INSTRUCTIONS FOR THE TASK - An exact reproduction of the records is required, with all images left out.

THE RECORDS -

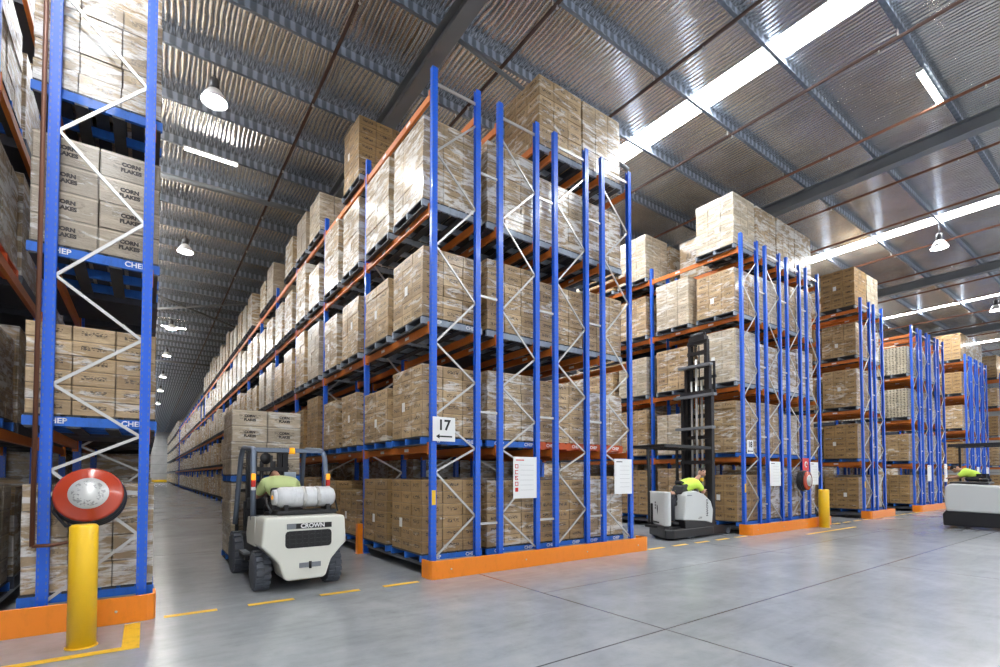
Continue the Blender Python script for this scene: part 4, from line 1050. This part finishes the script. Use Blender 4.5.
ob('console', MB().box((0, -.5, 1.4), (.7, .4, .4), bev=.05).tube([(-.16, 1.42, 1.5), (0, 1.4, 1.58), (.16, 1.42, 1.5)], .016, 8).mesh('console', 'black'), tt)
person('truck driver in a hi-vis shirt bent low over the controls at the right edge', dict(
    pelvis=(.0, .7, 1.52), chest=(-.02, .96, 1.73), neck=(-.03, 1.14, 1.8), head=(-.03, 1.28, 1.84), face=(0, 1, -.3), shL=(-.24, 1.0, 1.73), shR=(.2, 1.0, 1.73), elL=(-.34, 1.2, 1.57), elR=(.3, 1.2, 1.57), wrL=(-.15, 1.38, 1.56), wrR=(.15, 1.38, 1.56),
    hipL=(-.1, .64, 1.54), hipR=(.1, .64, 1.54), knL=(-.18, 1.02, 1.52), knR=(.18, 1.02, 1.52), anL=(-.2, .66, 1.5), anR=(.2, .66, 1.5), toL=(-.2, .52, 1.5), toR=(.2, .52, 1.5)), (20.95, 3.05, 0), 0, 'hivis')
#__VEH_END__

# ------------------------------------------------------------------ world, camera
w = bpy.data.worlds.new('World'); SC.world = w; w.use_nodes = True
bg = w.node_tree.nodes['Background']; bg.inputs[0].default_value = (.93, .96, 1, 1); bg.inputs[1].default_value = 1.0
cd = bpy.data.cameras.new('Camera'); cam = bpy.data.objects.new('Camera', cd); COL.objects.link(cam); SC.camera = cam
cam.location = (0, 0, 1.65)
cam.rotation_euler = Euler((PI/2 + math.radians(1.635), 0, -math.radians(35.65)), 'XYZ')
cd.sensor_fit = 'HORIZONTAL'; cd.sensor_width = 36; cd.lens = 493.94/1000*36; cd.shift_y = (460.72-333.5)/1000; cd.clip_end = 400; cd.clip_start = .05
SC.view_settings.view_transform = 'Standard'; SC.view_settings.look = 'None'; SC.view_settings.gamma = 1; SC.view_settings.exposure = .08
SC.view_settings.use_curve_mapping = False
SC.cycles.use_denoising = True
SC.cycles.max_bounces = 8; SC.cycles.diffuse_bounces = 4; SC.cycles.glossy_bounces = 4
SC.cycles.sample_clamp_indirect = 8
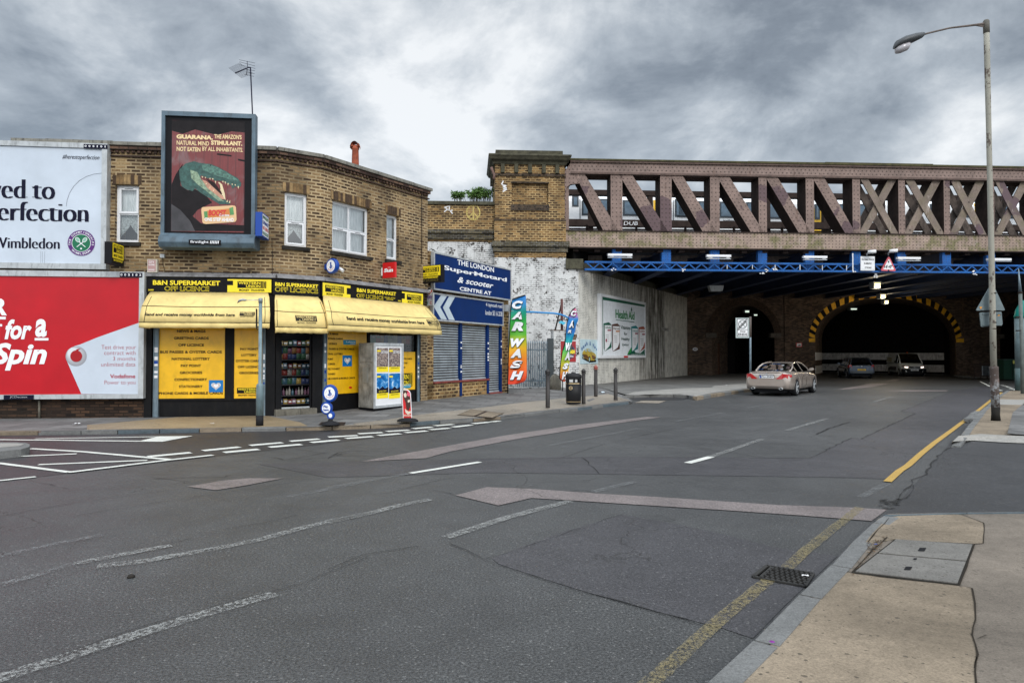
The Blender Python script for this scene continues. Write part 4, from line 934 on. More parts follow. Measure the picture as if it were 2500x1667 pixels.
a, _ = F3.sz('D', 1380, 270, FD); b, _ = F3.sz('D', 1566, 270, FD); m_.frect(F3, a, b, zb+.02, zt, FD, 0); b1, _ = F3.sz('D', 1406, 270, FD); m_.frect(F3, a-.02, b1, zb+(zt-zb)*.4, zb+(zt-zb)*.88, FD+.002, 1)
ftext(m_, F3, 'B&N SUPERMARKET', 'D', 982, 228, 262, 1328, d=FD+.002, m=0, off=.03)
ftext(m_, F3, 'OFF LICENCE', 'D', 980, 276, 312, 1215, d=FD+.002, m=0, off=.035); ftext(m_, F3, 'OFF LICENCE', 'D', 984, 279, 309, 1212, d=FD+.004, m=1, off=.0)
ftext(m_, F3, 'NEWSAGENTS · GROCERIES', 'D', 1226, 306, 314, 1320, d=FD+.002, m=0, off=.02); ftext(m_, F3, 'CONFECTIONERY', 'D', 1240, 322, 331, 1305, d=FD+.002, m=0, off=.02); ftext(m_, F3, '300', 'D', 1345, 335, 348, 1371, d=FD+.002, m=0, off=.02)
wu(m_, F3, 'D', 703, 200, 286, 868, FD+.006, 1, 0); wu(m_, F3, 'D', 1424, 282, 356, 1552, FD+.006, 1, 0)
m_.build('lettering', [M['signyellow'], M['letter']], t)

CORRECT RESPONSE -
Continue the Blender Python script for this scene: part 4, from line 1050. This part finishes the script. Use Blender 4.5.
ob('console', MB().box((0, -.5, 1.4), (.7, .4, .4), bev=.05).tube([(-.16, 1.42, 1.5), (0, 1.4, 1.58), (.16, 1.42, 1.5)], .016, 8).mesh('console', 'black'), tt)
person('truck driver in a hi-vis shirt bent low over the controls at the right edge', dict(
    pelvis=(.0, .7, 1.52), chest=(-.02, .96, 1.73), neck=(-.03, 1.14, 1.8), head=(-.03, 1.28, 1.84), face=(0, 1, -.3), shL=(-.24, 1.0, 1.73), shR=(.2, 1.0, 1.73), elL=(-.34, 1.2, 1.57), elR=(.3, 1.2, 1.57), wrL=(-.15, 1.38, 1.56), wrR=(.15, 1.38, 1.56),
    hipL=(-.1, .64, 1.54), hipR=(.1, .64, 1.54), knL=(-.18, 1.02, 1.52), knR=(.18, 1.02, 1.52), anL=(-.2, .66, 1.5), anR=(.2, .66, 1.5), toL=(-.2, .52, 1.5), toR=(.2, .52, 1.5)), (20.95, 3.05, 0), 0, 'hivis')
#__VEH_END__

# ------------------------------------------------------------------ world, camera
w = bpy.data.worlds.new('World'); SC.world = w; w.use_nodes = True
bg = w.node_tree.nodes['Background']; bg.inputs[0].default_value = (.93, .96, 1, 1); bg.inputs[1].default_value = 1.0
cd = bpy.data.cameras.new('Camera'); cam = bpy.data.objects.new('Camera', cd); COL.objects.link(cam); SC.camera = cam
cam.location = (0, 0, 1.65)
cam.rotation_euler = Euler((PI/2 + math.radians(1.635), 0, -math.radians(35.65)), 'XYZ')
cd.sensor_fit = 'HORIZONTAL'; cd.sensor_width = 36; cd.lens = 493.94/1000*36; cd.shift_y = (460.72-333.5)/1000; cd.clip_end = 400; cd.clip_start = .05
SC.view_settings.view_transform = 'Standard'; SC.view_settings.look = 'None'; SC.view_settings.gamma = 1; SC.view_settings.exposure = .08
SC.view_settings.use_curve_mapping = False
SC.cycles.use_denoising = True
SC.cycles.max_bounces = 8; SC.cycles.diffuse_bounces = 4; SC.cycles.glossy_bounces = 4
SC.cycles.sample_clamp_indirect = 8
The Blender Python script for this scene continues. Write part 4, from line 934 on. More parts follow. Measure the picture as if it were 2500x1667 pixels.
a, _ = F3.sz('D', 1380, 270, FD); b, _ = F3.sz('D', 1566, 270, FD); m_.frect(F3, a, b, zb+.02, zt, FD, 0); b1, _ = F3.sz('D', 1406, 270, FD); m_.frect(F3, a-.02, b1, zb+(zt-zb)*.4, zb+(zt-zb)*.88, FD+.002, 1)
ftext(m_, F3, 'B&N SUPERMARKET', 'D', 982, 228, 262, 1328, d=FD+.002, m=0, off=.03)
ftext(m_, F3, 'OFF LICENCE', 'D', 980, 276, 312, 1215, d=FD+.002, m=0, off=.035); ftext(m_, F3, 'OFF LICENCE', 'D', 984, 279, 309, 1212, d=FD+.004, m=1, off=.0)
ftext(m_, F3, 'NEWSAGENTS · GROCERIES', 'D', 1226, 306, 314, 1320, d=FD+.002, m=0, off=.02); ftext(m_, F3, 'CONFECTIONERY', 'D', 1240, 322, 331, 1305, d=FD+.002, m=0, off=.02); ftext(m_, F3, '300', 'D', 1345, 335, 348, 1371, d=FD+.002, m=0, off=.02)
wu(m_, F3, 'D', 703, 200, 286, 868, FD+.006, 1, 0); wu(m_, F3, 'D', 1424, 282, 356, 1552, FD+.006, 1, 0)
m_.build('lettering', [M['signyellow'], M['letter']], t)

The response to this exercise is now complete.